Joe Lee was born in Kerry in 1942 and spent his early years in Castlegregory on the Dingle Peninsula, where his father was a Garda. But his parents were from Galway – his mother Cáit from Oughterard and his father Thomas from Galway City – and a notice in the Connacht Tribune from October 11, 1940, announced the wedding, in Oughterard Church, of 23-year-old Katie (Cáit) Burke to Garda Thomas Lee, aged 35, who was at the time, based in An Cheathrú Rua.
The Lees came from Bohermore and this book’s opening essay explores Joe’s parents’ backgrounds. He hadn’t done that in his own 1989 book, something that makes sense when Marion Casey points out, “their stories reveal a stratum of Ireland that was largely undocumented by historians when their son published his magnum opus in 1989”.

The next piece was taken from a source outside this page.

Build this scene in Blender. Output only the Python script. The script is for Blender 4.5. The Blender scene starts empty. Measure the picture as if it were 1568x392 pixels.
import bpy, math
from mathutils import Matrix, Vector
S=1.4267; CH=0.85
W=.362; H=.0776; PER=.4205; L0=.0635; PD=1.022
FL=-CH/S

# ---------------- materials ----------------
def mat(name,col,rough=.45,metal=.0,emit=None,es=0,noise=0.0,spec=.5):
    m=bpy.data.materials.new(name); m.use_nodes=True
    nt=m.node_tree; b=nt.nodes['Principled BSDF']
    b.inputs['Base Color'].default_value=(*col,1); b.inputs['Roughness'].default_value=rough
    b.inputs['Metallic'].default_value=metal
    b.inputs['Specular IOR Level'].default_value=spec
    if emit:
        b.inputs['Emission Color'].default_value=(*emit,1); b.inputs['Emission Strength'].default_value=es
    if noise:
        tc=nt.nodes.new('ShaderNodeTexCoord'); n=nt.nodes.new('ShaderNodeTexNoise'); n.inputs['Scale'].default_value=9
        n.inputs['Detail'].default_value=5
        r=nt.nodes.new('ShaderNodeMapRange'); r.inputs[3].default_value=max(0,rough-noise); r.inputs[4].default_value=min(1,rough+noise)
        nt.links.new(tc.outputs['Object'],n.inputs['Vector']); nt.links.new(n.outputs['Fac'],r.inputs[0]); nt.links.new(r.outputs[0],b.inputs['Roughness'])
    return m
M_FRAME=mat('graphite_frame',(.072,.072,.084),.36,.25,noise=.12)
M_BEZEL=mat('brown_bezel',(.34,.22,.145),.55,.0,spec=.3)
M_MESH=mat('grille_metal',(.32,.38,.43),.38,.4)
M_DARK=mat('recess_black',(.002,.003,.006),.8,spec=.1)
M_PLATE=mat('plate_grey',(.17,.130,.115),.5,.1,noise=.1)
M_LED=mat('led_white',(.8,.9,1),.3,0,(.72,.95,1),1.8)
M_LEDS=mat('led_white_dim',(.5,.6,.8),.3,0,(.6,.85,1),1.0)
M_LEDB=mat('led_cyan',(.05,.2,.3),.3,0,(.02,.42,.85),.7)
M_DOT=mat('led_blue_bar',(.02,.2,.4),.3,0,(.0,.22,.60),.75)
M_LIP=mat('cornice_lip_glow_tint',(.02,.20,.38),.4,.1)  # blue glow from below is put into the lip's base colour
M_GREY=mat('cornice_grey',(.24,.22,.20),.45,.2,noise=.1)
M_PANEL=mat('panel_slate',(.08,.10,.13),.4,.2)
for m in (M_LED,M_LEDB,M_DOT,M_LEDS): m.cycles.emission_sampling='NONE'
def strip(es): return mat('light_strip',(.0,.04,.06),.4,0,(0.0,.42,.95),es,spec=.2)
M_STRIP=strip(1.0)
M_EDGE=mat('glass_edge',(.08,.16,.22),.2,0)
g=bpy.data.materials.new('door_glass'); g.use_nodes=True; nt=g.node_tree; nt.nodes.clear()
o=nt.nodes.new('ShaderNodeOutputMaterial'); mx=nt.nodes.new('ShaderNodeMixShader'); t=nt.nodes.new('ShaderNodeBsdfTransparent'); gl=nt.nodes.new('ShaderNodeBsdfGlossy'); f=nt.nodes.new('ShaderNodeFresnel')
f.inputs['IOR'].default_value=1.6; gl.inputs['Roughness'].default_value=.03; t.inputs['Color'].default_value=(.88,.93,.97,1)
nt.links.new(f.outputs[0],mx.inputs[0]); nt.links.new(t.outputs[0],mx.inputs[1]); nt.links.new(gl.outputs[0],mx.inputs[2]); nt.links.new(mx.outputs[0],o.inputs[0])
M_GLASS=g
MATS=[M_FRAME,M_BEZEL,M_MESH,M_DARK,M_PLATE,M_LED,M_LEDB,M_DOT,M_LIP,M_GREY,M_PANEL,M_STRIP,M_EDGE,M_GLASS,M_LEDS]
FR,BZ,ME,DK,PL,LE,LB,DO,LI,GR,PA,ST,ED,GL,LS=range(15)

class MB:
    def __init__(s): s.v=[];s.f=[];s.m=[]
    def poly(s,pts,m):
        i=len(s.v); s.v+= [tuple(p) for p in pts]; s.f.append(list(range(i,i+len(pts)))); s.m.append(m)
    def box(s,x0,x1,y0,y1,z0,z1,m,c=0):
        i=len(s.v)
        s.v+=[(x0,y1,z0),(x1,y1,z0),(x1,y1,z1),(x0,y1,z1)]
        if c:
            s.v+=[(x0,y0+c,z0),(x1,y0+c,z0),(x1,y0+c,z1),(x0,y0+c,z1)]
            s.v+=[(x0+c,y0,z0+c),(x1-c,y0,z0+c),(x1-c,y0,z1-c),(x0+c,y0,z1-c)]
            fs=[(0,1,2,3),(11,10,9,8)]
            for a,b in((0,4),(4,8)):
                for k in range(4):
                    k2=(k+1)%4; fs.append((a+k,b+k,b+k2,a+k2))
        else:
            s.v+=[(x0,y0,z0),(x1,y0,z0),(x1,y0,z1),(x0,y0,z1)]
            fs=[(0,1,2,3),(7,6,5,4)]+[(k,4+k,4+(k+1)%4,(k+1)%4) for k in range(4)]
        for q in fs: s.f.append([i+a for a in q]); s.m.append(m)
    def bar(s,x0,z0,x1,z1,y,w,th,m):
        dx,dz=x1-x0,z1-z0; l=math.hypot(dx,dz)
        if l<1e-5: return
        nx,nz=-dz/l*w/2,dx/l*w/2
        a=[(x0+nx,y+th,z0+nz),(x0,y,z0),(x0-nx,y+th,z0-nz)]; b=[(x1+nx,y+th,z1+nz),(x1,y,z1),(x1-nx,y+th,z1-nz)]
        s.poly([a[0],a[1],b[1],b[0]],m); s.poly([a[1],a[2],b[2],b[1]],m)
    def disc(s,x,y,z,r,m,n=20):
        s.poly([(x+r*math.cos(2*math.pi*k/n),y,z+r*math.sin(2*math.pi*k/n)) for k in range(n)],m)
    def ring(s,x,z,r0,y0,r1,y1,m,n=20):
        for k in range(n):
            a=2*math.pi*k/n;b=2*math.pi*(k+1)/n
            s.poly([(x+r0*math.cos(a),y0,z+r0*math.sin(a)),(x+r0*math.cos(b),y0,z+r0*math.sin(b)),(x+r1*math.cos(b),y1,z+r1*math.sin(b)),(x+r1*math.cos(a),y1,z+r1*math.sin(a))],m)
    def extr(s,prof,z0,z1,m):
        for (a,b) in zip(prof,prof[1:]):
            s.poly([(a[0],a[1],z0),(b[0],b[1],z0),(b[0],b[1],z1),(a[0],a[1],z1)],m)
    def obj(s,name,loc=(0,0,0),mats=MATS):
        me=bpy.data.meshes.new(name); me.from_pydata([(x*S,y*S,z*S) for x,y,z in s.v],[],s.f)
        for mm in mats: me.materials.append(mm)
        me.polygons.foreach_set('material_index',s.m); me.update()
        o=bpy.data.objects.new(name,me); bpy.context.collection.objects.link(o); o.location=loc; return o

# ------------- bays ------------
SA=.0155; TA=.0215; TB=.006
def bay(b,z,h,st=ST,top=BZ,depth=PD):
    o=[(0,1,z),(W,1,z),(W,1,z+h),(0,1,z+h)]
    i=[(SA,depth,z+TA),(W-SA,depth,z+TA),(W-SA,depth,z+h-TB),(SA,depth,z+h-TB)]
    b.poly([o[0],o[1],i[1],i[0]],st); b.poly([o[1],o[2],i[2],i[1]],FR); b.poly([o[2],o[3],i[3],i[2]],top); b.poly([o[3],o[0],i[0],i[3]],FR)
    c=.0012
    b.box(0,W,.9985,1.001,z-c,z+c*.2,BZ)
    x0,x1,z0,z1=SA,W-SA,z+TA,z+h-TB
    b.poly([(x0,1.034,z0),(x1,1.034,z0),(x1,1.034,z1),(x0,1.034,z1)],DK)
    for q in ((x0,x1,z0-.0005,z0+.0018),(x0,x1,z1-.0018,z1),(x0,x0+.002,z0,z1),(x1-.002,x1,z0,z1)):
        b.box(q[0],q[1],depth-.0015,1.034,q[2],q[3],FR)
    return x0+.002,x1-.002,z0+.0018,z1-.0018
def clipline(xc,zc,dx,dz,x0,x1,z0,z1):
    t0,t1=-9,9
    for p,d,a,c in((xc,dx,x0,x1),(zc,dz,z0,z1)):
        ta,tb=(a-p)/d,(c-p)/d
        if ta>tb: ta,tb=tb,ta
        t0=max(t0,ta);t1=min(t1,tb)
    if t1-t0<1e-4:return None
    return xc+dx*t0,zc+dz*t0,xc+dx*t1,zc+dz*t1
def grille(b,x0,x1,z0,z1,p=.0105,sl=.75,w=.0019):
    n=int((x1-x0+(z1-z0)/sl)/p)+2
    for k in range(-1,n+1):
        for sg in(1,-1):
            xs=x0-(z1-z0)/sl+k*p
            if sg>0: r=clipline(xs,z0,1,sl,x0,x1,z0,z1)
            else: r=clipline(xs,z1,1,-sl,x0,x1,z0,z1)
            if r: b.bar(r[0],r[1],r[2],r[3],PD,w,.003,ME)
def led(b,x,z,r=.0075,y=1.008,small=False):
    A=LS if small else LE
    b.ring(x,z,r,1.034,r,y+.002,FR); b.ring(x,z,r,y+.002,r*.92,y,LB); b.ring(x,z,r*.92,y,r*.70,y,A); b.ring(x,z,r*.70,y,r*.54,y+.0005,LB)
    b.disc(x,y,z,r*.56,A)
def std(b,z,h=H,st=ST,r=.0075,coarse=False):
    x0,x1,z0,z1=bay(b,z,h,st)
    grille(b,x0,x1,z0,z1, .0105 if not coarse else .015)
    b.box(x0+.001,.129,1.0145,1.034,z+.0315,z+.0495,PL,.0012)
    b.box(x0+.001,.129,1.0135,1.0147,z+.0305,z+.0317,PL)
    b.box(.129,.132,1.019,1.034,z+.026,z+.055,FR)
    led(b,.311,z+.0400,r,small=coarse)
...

She interviewed Joe Lee for a fascinating story in which he recounted how his grandmother, Anne, whom he described as ‘the daughter of a strong farmer’, married his grandfather, Martin, a landless labourer, in 1910, something that would have been usual at the time.
Marion Casey sets this in context and also writes about his childhood holidays in Galway before his father, Thomas, was posted to Ballinasloe, where Joe finished his primary education and received his confirmation, taking the name Gregory in honour of his Kerry roots.
When Ireland 1912-1985, was published by Cambridge University Press in 1989, it was an instant success, appealing to readers from all walks of life as it provoked discussions on Irish identity, politics and society.
It was reprinted more than dozen times and resulted in Joe Lee appearing on a Late Late Show panel in 1990, alongside fellow professors, UCG’s Gearóid Ó Tuathaigh and Terence Brown of TCD, for a discussion that resulted in strong viewer feedback.
Those were different times and there was some criticism that women were under-represented in this magnum opus, but all of this is given context in A Tract for Our Times, with essays from 12 leading historians. It also examines the book’s relevance to contemporary Ireland and current approaches to teaching and writing history.
Pictured: Renowned historian, Joe Lee. The opening essay in this collection explores the social history of his Galway parents as well as his own childhood.